Copyright and Fair Use at the Ann Arbor Film Festival

Just got back from a panel sponsored by the Ann Arbor Film Festival entitled "Remixing the Rules: Copyright and Fair Use." On the panel were two "intellectual property"* lawyers, Larry Jordan and Matt Bower, and two artists, Mark Hosler of Negativland and experimental filmmaker Craig Baldwin.

Copyright law and its ramifications are of keen interest to me, not just because of the well publicized abuses from the likes of the RIAA suing music lovers, but because of the many questions and issues copyright raises regarding everything from art, culture, law, economics, and technology to, well, to the human condition itself.

Unfortunately, the panel wasn't particularly enlightening. The discussion did in fact focus on "fair use," the legal concept that supposedly defines when, where, and how copyrighted material may be used without permission of the copyright holder. Trouble is, fair use is such a startlingly vague and imprecise doctrine that, in practice, it often ends up being whatever some self-interested, deep-pocketed media conglomerate says it is. (Don't like that? Spend hundreds of thousands of dollars on a lawyer to insist otherwise and hope a court eventually agrees with your view.)

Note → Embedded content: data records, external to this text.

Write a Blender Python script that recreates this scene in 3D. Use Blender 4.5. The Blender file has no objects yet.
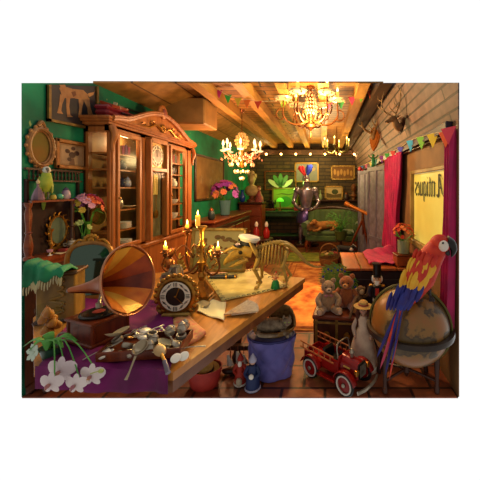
import bpy, math, random
from mathutils import Vector, Matrix, Euler
random.seed(7)
PI = math.pi
SC = bpy.context.scene
C = SC.collection

# ------------------------------------------------------------------ camera
FPX, HX, HY, CH = 300.0, 325.0, 188.0, 1.6       # focal length in px, vanishing point, eye height
cd = bpy.data.cameras.new('camera'); cam = bpy.data.objects.new('camera', cd); C.objects.link(cam)
cam.location = (0, 0, CH); cam.rotation_euler = (PI/2, 0, 0)
cd.sensor_width = 36; cd.lens = FPX/480*36
cd.shift_x = -(HX-240)/480; cd.shift_y = -(240-HY)/480
cd.clip_start = 0.05; cd.clip_end = 100
SC.camera = cam

# ------------------------------------------------------------------ world: white behind the shop, added dim fill from elsewhere
W = bpy.data.worlds.new('world'); SC.world = W; W.use_nodes = True
nt = W.node_tree; nt.nodes.clear()
wo = nt.nodes.new('ShaderNodeOutputWorld'); wb = nt.nodes.new('ShaderNodeBackground')
tc = nt.nodes.new('ShaderNodeTexCoord'); sp = nt.nodes.new('ShaderNodeSeparateXYZ'); cr = nt.nodes.new('ShaderNodeValToRGB')
cr.color_ramp.elements[0].position = 0.15; cr.color_ramp.elements[0].color = (0.47, 0.44, 0.40, 1)
cr.color_ramp.elements[1].position = 0.42; cr.color_ramp.elements[1].color = (1, 1, 1, 1)
nt.links.new(tc.outputs['Generated'], sp.inputs[0]); nt.links.new(sp.outputs['Y'], cr.inputs[0])
nt.links.new(cr.outputs[0], wb.inputs['Color']); wb.inputs['Strength'].default_value = 0.64
nt.links.new(wb.outputs[0], wo.inputs[0])
SC.view_settings.view_transform = 'Standard'; SC.view_settings.look = 'None'
SC.view_settings.exposure = 0.7; SC.view_settings.gamma = 1.0
SC.view_settings.use_curve_mapping = False
SC.cycles.max_bounces = 6; SC.cycles.sample_clamp_indirect = 3.0; SC.cycles.use_denoising = True
SC.cycles.caustics_reflective = False; SC.cycles.caustics_refractive = False

# ------------------------------------------------------------------ helpers
def P(px, py, D):
    return Vector(((px-HX)/FPX*D, D, CH-(py-HY)/FPX*D))
def F(px, py, z=0.0):
    D = FPX*(CH-z)/(py-HY)
    return Vector(((px-HX)/FPX*D, D, z))
def lin(h):
    r, g, b = (h >> 16) & 255, (h >> 8) & 255, h & 255
    f = lambda c: (c/255/12.92) if c/255 <= 0.04045 else ((c/255+0.055)/1.055)**2.4
    return (f(r), f(g), f(b), 1)

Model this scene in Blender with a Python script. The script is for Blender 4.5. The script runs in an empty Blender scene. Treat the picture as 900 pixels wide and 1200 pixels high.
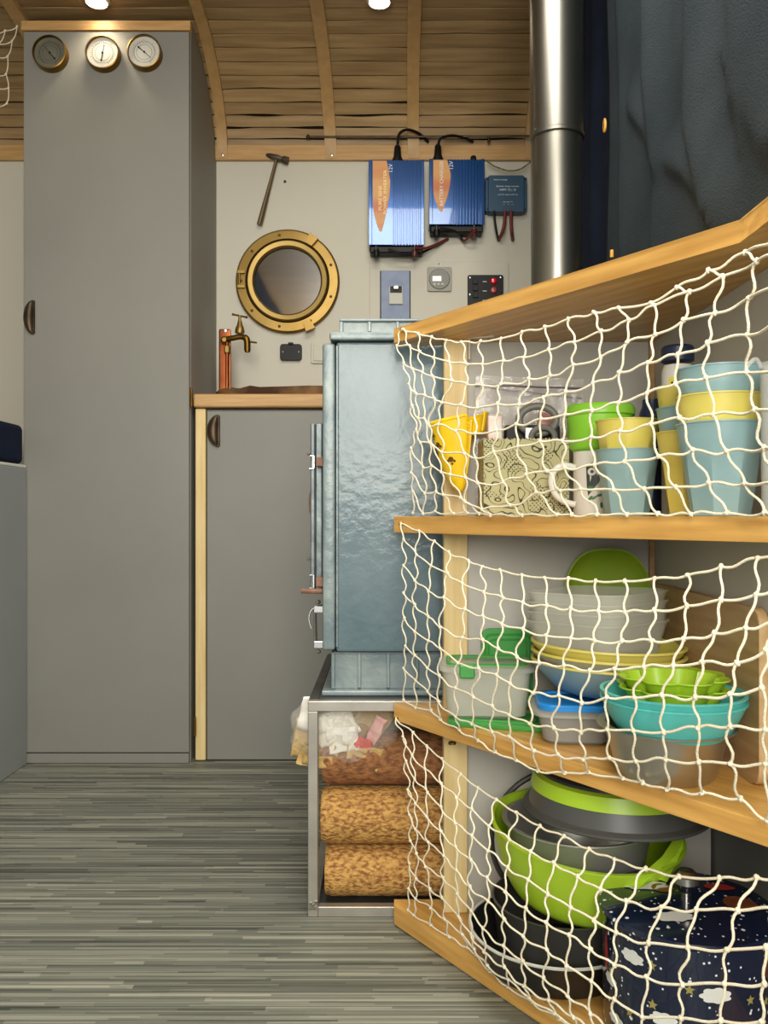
import bpy, bmesh, math, random
from mathutils import Vector, Matrix, Euler, noise as mnoise

R = random.Random(7)
PI = math.pi
sc = bpy.context.scene
col = sc.collection

# ------------------------------------------------------------------ camera, world, lights, exposure
F = 1000.0                                  # focal length in pixels of the 900x1200 frame
HC = 0.65                                   # camera height
cd = bpy.data.cameras.new('camera')
cam = bpy.data.objects.new('camera', cd)
col.objects.link(cam)
cam.location = (0, 0, HC)
cam.rotation_euler = (PI / 2, 0, 0)
cd.sensor_fit = 'VERTICAL'
cd.sensor_height = 36.0
cd.lens = F / 1200 * 36.0
cd.shift_y = 5 / 1200
cd.clip_start = 0.02
sc.camera = cam

sc.view_settings.view_transform = 'Standard'
sc.view_settings.look = 'None'
sc.view_settings.gamma = 1
sc.view_settings.use_curve_mapping = False
sc.view_settings.exposure = 0.15

w = bpy.data.worlds.new('world')
sc.world = w
w.use_nodes = True
w.node_tree.nodes['Background'].inputs[0].default_value = (0.80, 0.90, 1.0, 1)
w.node_tree.nodes['Background'].inputs[1].default_value = 1.5


def lamp(name, kind, loc, rot, energy, color, **kw):
    d = bpy.data.lights.new(name, kind)
    d.energy = energy
    d.color = color
    for k, v in kw.items():
        setattr(d, k, v)
    o = bpy.data.objects.new(name, d)
    col.objects.link(o)
    o.location = loc
    o.rotation_euler = rot
    return o


# daylight through the open rear doorway and the roof hatch
lamp('doorway_daylight', 'AREA', (-0.035, -1.16, 1.33), (PI / 2, 0, 0), 54, (1.0, 0.965, 0.86), shape='RECTANGLE', size=0.9, size_y=1.2)
lamp('roof_hatch_daylight', 'AREA', (0.02, 0.92, 2.05), (0, 0, 0), 22, (1.0, 0.975, 0.88), shape='RECTANGLE', size=0.58, size_y=0.93)


# ------------------------------------------------------------------ helpers
def lin(h):
    h = h.lstrip('#')
    out = []
    for i in (0, 2, 4):
        c = int(h[i:i + 2], 16) / 255
        out.append(c / 12.92 if c <= 0.04045 else ((c + 0.055) / 1.055) ** 2.4)
    return (*out, 1)


def at(px, py, s):
    """pixel of the photograph at a depth given as pixels per metre -> point"""
    return Vector(((px - 450) / s, F / s, HC - (py - 605) / s))


MATS = {}


def M(name, c1, c2=None, rough=.5, metal=0, scale=8, stretch=(1, 1, 1), bump=0, bscale=None, alpha=1, coat=0,
      detail=4, lo=.35, hi=.65, rot=0, rand=0, emit=0, spec=.5, trans=0):
    if name in MATS:
        return MATS[name]
    m = bpy.data.materials.new(name)
    m.use_nodes = True
    nt = m.node_tree
    b = nt.nodes['Principled BSDF']
    b.inputs['Base Color'].default_value = lin(c1)
    b.inputs['Roughness'].default_value = rough
    b.inputs['Metallic'].default_value = metal
    b.inputs['Alpha'].default_value = alpha
    b.inputs['Coat Weight'].default_value = coat
    b.inputs['Specular IOR Level'].default_value = spec
    b.inputs['Transmission Weight'].default_value = trans
    if emit:
        b.inputs['Emission Color'].default_value = lin(c1)
        b.inputs['Emission Strength'].default_value = emit
    nz = None
    if c2 or bump:
        tc = nt.nodes.new('ShaderNodeTexCoord')
        mp = nt.nodes.new('ShaderNodeMapping')
        mp.inputs['Scale'].default_value = stretch
        mp.inputs['Rotation'].default_value = (0, 0, rot)
        if rot:                        # rotate first, then stretch
            m0 = nt.nodes.new('ShaderNodeMapping')
            m0.inputs['Rotation'].default_value = (0, 0, rot)
            mp.inputs['Rotation'].default_value = (0, 0, 0)
            nt.links.new(tc.outputs['Object'], m0.inputs[0])
            nt.links.new(m0.outputs[0], mp.inputs[0])
        else:
            nt.links.new(tc.outputs['Object'], mp.inputs[0])
        vec = mp.outputs[0]
        if rand:
            oi = nt.nodes.new('ShaderNodeObjectInfo')
            ad = nt.nodes.new('ShaderNodeVectorMath')
            ad.operation = 'MULTIPLY_ADD'
            ad.inputs[1].default_value = (37, 53, 71)
            nt.links.new(oi.outputs['Random'], ad.inputs[0])
            nt.links.new(vec, ad.inputs[2])
            vec = ad.outputs[0]
        nz = nt.nodes.new('ShaderNodeTexNoise')
        nz.inputs['Scale'].default_value = scale
        nz.inputs['Detail'].default_value = detail
        nt.links.new(vec, nz.inputs['Vector'])
    if c2:
        rp = nt.nodes.new('ShaderNodeValToRGB')
        rp.color_ramp.elements[0].position = lo
        rp.color_ramp.elements[0].color = lin(c1)
        rp.color_ramp.elements[1].position = hi
        rp.color_ramp.elements[1].color = lin(c2)
        nt.links.new(nz.outputs[0], rp.inputs[0])
        out = rp.outputs[0]
        if rand:
            hs = nt.nodes.new('ShaderNodeHueSaturation')
            mr = nt.nodes.new('ShaderNodeMapRange')
            mr.inputs[3].default_value = 1 - rand
            mr.inputs[4].default_value = 1 + rand
            nt.links.new(oi.outputs['Random'], mr.inputs[0])
            nt.links.new(mr.outputs[0], hs.inputs['Value'])
            nt.links.new(out, hs.inputs['Color'])
            out = hs.outputs[0]
        nt.links.new(out, b.inputs['Base Color'])
    if bump:
        n2 = nz
        if bscale:
            n2 = nt.nodes.new('ShaderNodeTexNoise')
            n2.inputs['Scale'].default_value = bscale
            n2.inputs['Detail'].default_value = 3
            nt.links.new(vec, n2.inputs['Vector'])
        bp = nt.nodes.new('ShaderNodeBump')
        bp.inputs['Strength'].default_value = bump
        bp.inputs['Distance'].default_value = .01
        nt.links.new(n2.outputs[0], bp.inputs['Height'])
        nt.links.new(bp.outputs[0], b.inputs['Normal'])
    MATS[name] = m
    return m


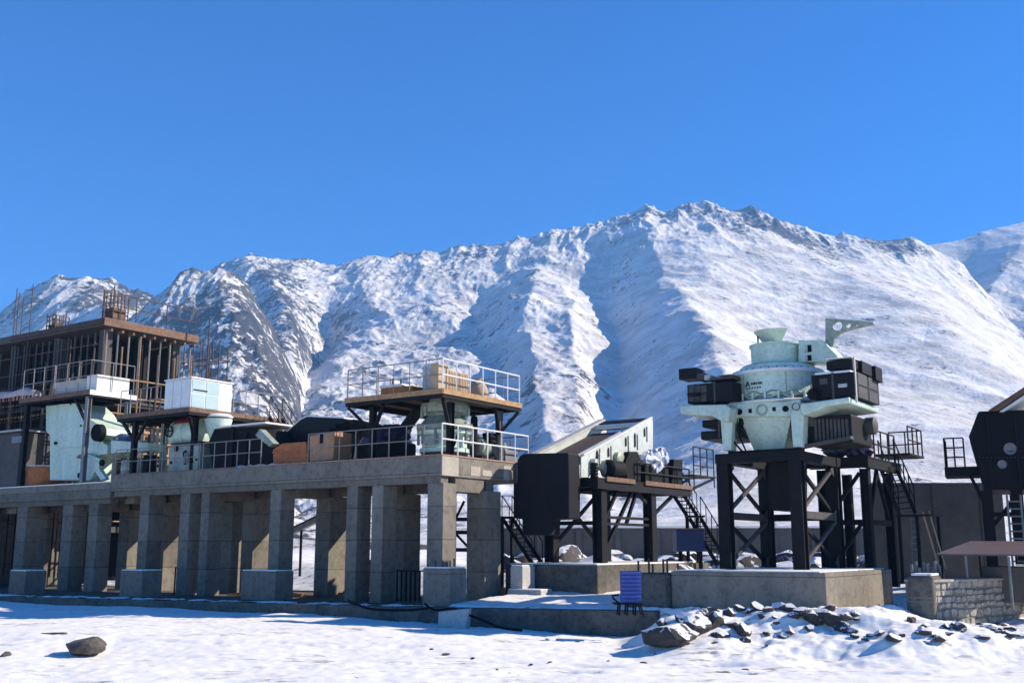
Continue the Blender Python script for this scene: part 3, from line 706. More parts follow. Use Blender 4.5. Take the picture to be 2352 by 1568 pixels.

I have an admittedly radical view of copyright: I've come to the conclusion it's a bad idea and ideally shouldn't even exist. (See this great book review cum essay by Jeff Tucker that somewhat mirrors my own intellectual development on this subject.)

So naturally during the Q&A I questioned the whole notion of whether ideas and words could actually be considered "property." I wanted to see the artists, at least one of whom had gone through copyright litigation over his work (Hosler), address the issue at its root. Hosler came pretty close during his talk, but unfortunately one of the lawyers jumped on my question and rambled about what the law says and this and that.

Lawyers, of course, only ever want to tell you what the law is, over and over again, and somehow make it seem legitimate just because it happens to exist or has a history of some kind. And this particular lawyer did just that. Plus he was a regrettably dull if not sloppy thinker, at different points using the non-word "copywritten" and saying that the First Amendment "gives" us the right of free speech. That was just sad.

Perhaps someday we will have a real debate over the ever-increasing absurdities engendered by copyright run amok. Until then, I recommend two great blogs that often address the issues raised by extreme copyright: Against Monopoly and TechDirt. Great reading and great food for thought.

* For an explanation of why I put "intellectual property" in quotation marks, see Richard Stallman's lucid and accessible essay on this loaded and inaccurate term.